“During times of universal deceit, telling the truth becomes a revolutionary act.” George Orwell


Thursday, January 24, 2019

Disability ministry perceptions

So often, when we consider the development of ministry to persons in some way affected by disability, we focus on our perceptions of the situation. We have customary ways of doing things that have become comfortable and ingrained. Then someone comes to us who either cannot or will not participate in those customary practices. During the times when we don't reject them, we tend to think about our perceptions of the situation. What do I need to do? How am I feeling? How can I help these people? It strikes me that although these are good questions to ask ourselves, they only reveal half of the equation.

I wonder what people with autism perceive when they come to church? What do they perceive when they enter a social situation? It would be interesting to begin by trying to understand their perspective.

Imagine someone with a disability, say autism or intellectual disability, riding in a car on the way to church. What are they thinking? As they get out of the car and walk toward the door of the church or the ministry, what are they anticipating will happen or are hoping will happen? As they go into the worship service, do they understand what that is about? When people around them are singing and raising their hands, what do they perceive that activity to be?

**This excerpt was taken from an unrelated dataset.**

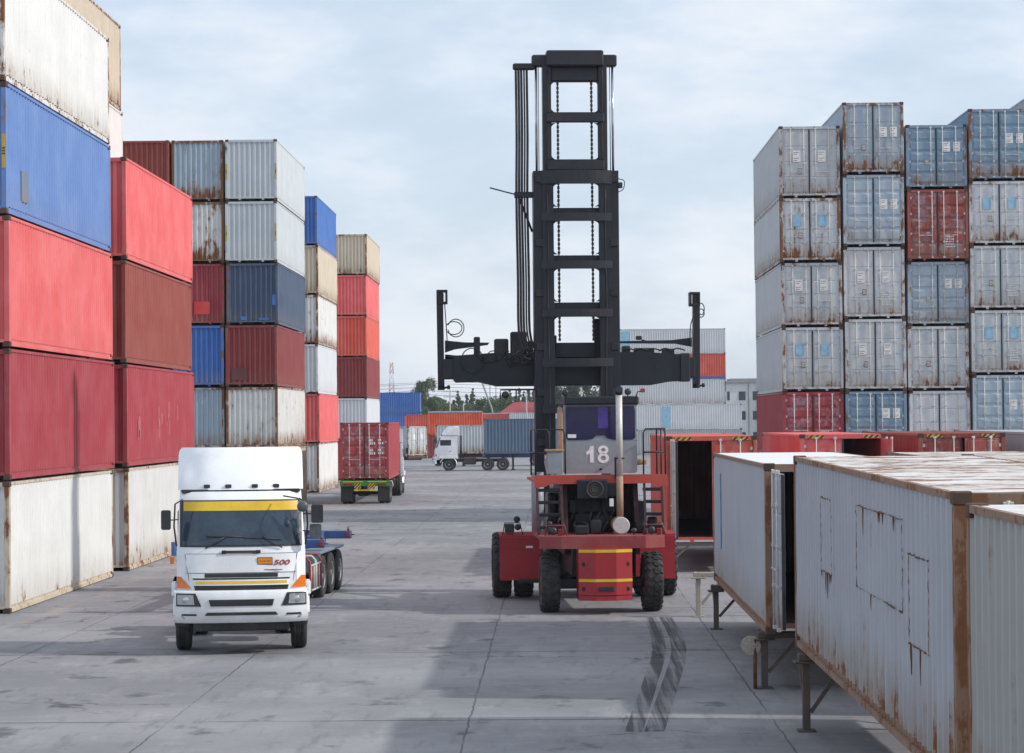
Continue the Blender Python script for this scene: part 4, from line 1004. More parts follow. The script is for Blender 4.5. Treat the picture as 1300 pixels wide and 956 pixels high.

If we were to explain to them what worship is, would they feel they have worshiped? Do we know the answers to these questions. When the class/ministry/church experience for the day is over, would the person say, "Yes, I received today what I was hoping to receive from my experience at church."

In part, the answer to this question goes to the culture of the church or ministry. If people have different perceptions of the world due to disabilities that impact their intellect, are the activities that impact those without those types of disabilities touching them in the same way?

Take for example something as "intuitive" as friendship. I have a man who is a friend of mine who is autistic. He seems to be constantly always on the lookout for a friend. He will attempt to reach out in friendship to others, people with intellectual disabilities, and although they might respond in a friendly manner, they seem to not be providing what he is after. His perception or understanding of friendship seems in some ways to be different from theirs. And like many people without disabilities, they either don't understand what he is after or are not interested in engaging in the type of completely appropriate relationship that he is seeking.

I think it would do us well in ministry to attempt to understand how those we are seeking to serve perceive us, what we are trying to do, and whether to them, we are being successful. What we learn would not only impact what we do in ministry, but potentially also impact recommendations we would make on how these same individuals might be socialized in their upbringing.